The United Kingdom is sitting on a potential economic boon: an estimated £31.1 billion in "lost" pensions, spread across 3.3 million forgotten accounts, averaging nearly £9,500 per individual. This staggering sum, largely accumulated through auto-enrolment and increased job mobility, represents not just a personal financial loss for savers but also a significant missed opportunity for the UK economy.
The Lost Billions: A Growing Problem
According to the Pensions Policy Institute, the volume of dormant pension funds continues to rise. Many individuals have simply forgotten about these pots, or mistakenly believe they are contributing solely to the state pension. While some providers like Aviva are making efforts to reunite savers with their funds (Aviva alone has traced nearly 36,000 pensions worth £426 million), many pension institutions appear to prioritise collecting fees over proactive tracing.
The complexity of tracing these funds is undeniable. Frequent job changes, company takeovers, and changes in address make it difficult to piece together an individual's pension journey. While the DWP offers a letter forwarding service for £5 per enquiry, the current system is cumbersome for providers, and the incentive to pay to potentially lose funds to another provider is low. Furthermore, the DWP's form only allows for seven enquiries per submission, a significant hurdle when dealing with millions of lost pensions.
Government Intervention: A Catalyst for Growth?
Experts like Chris Gawne, founder of eurikah, a firm specializing in finding lost pensions, advocate for greater government intervention. Gawne highlights that "Auto-enrolment has turned us into a nation of accidental investors, yet millions of pension savers clearly haven’t been made aware that it’s their responsibility to track what’s happening to their retirement savings." He argues that a consolidated government approach, perhaps by sweeping all relevant data into a single statement and proactively reuniting savers with their pensions, could be transformative. Even at an estimated cost of £16.5 million (for 3.3 million pensions at £5 each), the investment could be quickly recovered through increased tax revenue from the reactivated funds.
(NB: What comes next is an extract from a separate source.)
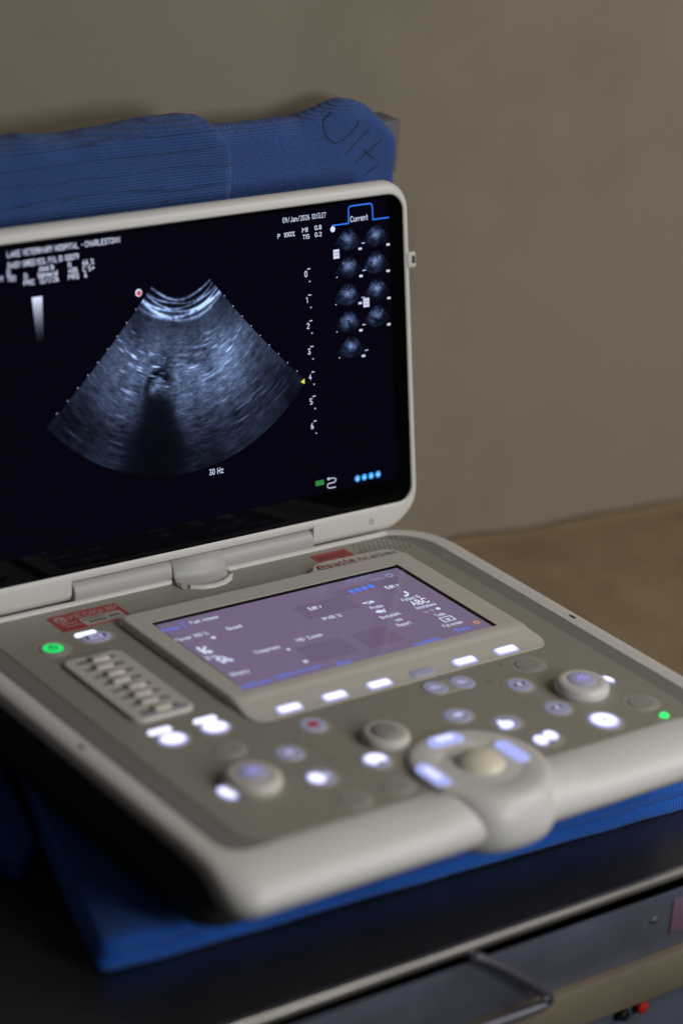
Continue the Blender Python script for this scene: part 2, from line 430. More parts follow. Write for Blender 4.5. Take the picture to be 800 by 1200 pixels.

The implications for the wider economy are substantial. A £31 billion injection of spending into the economy would undoubtedly have a material impact, stimulating demand and fostering growth. Moreover, shifting this liability from the public purse (as individuals currently relying on pension tax credits might lose eligibility if reunited with their assets) to pension administrators could be cost-neutral for the pension holder and beneficial for government finances.
While a pensions dashboard is reportedly in the works by the Pensions Dashboard Programme, concerns remain about its speed and effectiveness given the fragmented nature of many pension holdings. The existing tracing service's reliance on accurate employer names and pension provider information often renders it ineffective.
The Broader Economic Landscape: Addressing the Aging Workforce
The issue of lost pensions converges with a broader economic challenge for the UK: an aging population and the need to maintain economic growth. The Organisation for Economic Cooperation and Development (OECD) recently warned that without a greater share of Britons in their 60s remaining in the workforce, the UK's GDP per capita could grow at just 0.41% annually until 2060, nearly half the rate of the past two decades.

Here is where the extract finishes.